How To Improve Your Credit Standing

Whether you’re financing or refinancing a house or just want a new car or boat there’s always the question of credit: Will your credit score be good enough to get you through the application process?

A credit score is not a measure that can be quickly changed: if you want good credit in the future the time to take a new approach to money is now. Here are three ways that are sure to increase your credit standing and not cost a dollar extra: Scheduling, consolidation and tax planning.

Home Loans require an improved credit score

Will your credit score be good enough to get you through the home application process?

Scheduling

Everybody has bills. Whether your bills arise from student loans, car payments, credit card debt or whatever one thing they share in common is that a missed or late payment can damage your credit. The solution to is to adopt a pay-now payment plan. It works like this:

Pay each bill the day it’s received. Not a week later or just before the due date. The logic of this approach is that bills have to be paid. By waiting to the end of the payment period  bills are more likely to be late, and that’s something we want to avoid.

At first it can be difficult to schedule payments with delivery-date precision. To make this work you have to get a calendar and plan out bills and payments. Then start by paying one or two regular monthly bills when they come in. Next month add another debt to the project, and so on.

What’s the benefit of this approach? No late fees, no credit dings and — in time — a higher credit score.

Consolidation

Many of us have multiple accounts. There are savings accounts, checking accounts, mutual fund accounts, holiday savings accounts, and accounts scattered across different institutions in different places.

However, Promothesh Chatterjee at the University of Kansas School of Business says lots of little accounts can keep you from the promised land of timely payments.

“For years, the conventional wisdom has been that spreading your money across various accounts encourages you to save,” Chatterjee said. “Nowadays, the average American has multiple liquid accounts, typically a combination of checking and savings accounts. But our research finds this is the wrong strategy to encourage saving. We find that individuals are more likely to save if they have only one primary account, rather than many accounts.”

For vet and military family who may have moved several times and set up multiple accounts as a result, Chatterjee said if you can’t centralize accounts than the alternative approach is to central accounting.

“If you’re really opposed to consolidating, you can at least try to reduce the vagueness of having money across multiple accounts by utilizing software and services that provide a consolidated view of all of your accounts in one place,” Chatterjee said. “This type of aggregate reporting could help reduce vagueness and enhance savings.

“But the take-home message remains: Consolidating multiple accounts into one account will help encourage you to save your hard-earned money.”

A good way to follow Chatterjee’s advice is to have both a checking account and a savings account with the same institution. The checking account should have overdraft protection, a form of account insurance that might cost $25 a year.

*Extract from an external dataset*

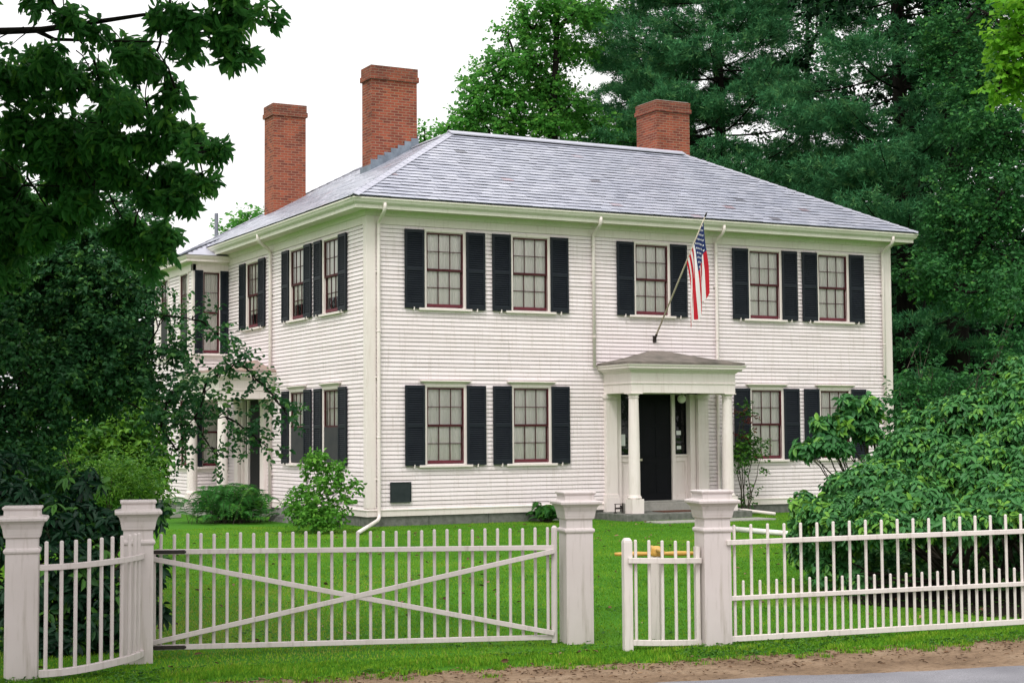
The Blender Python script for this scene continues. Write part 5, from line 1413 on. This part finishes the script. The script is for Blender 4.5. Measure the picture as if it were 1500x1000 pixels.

Have all payments and deposits made into the checking account. Use checks and a debit card to make payments from the checking account. At the end of each month take excess money from the checking account and drop it into the savings account.

Tax Planning 

It’s possible to use the tax system to build up savings by reducing the number of dependents you claim. The result will be that either you have paid additional money into the system and owe less, or you will have paid too much and are owed a solid refund — cash you can stick in a savings account.

Traditionally, some have objected to claiming fewer dependents on the grounds that over-payments are really an interest-free loan to the government. Given today’s low interest rates taxpayers are not losing much by over-paying and in return they’re getting a type of forced savings.

The IRS reports that the typical refund for 2012 was $2,803. However, those who filed electronically got better results — the average direct deposit refund was $2,985.

In either case, a nice chunk of change — and perhaps a chunk that could be larger with fewer claims for dependents.

For details and specifics speak with a tax professional.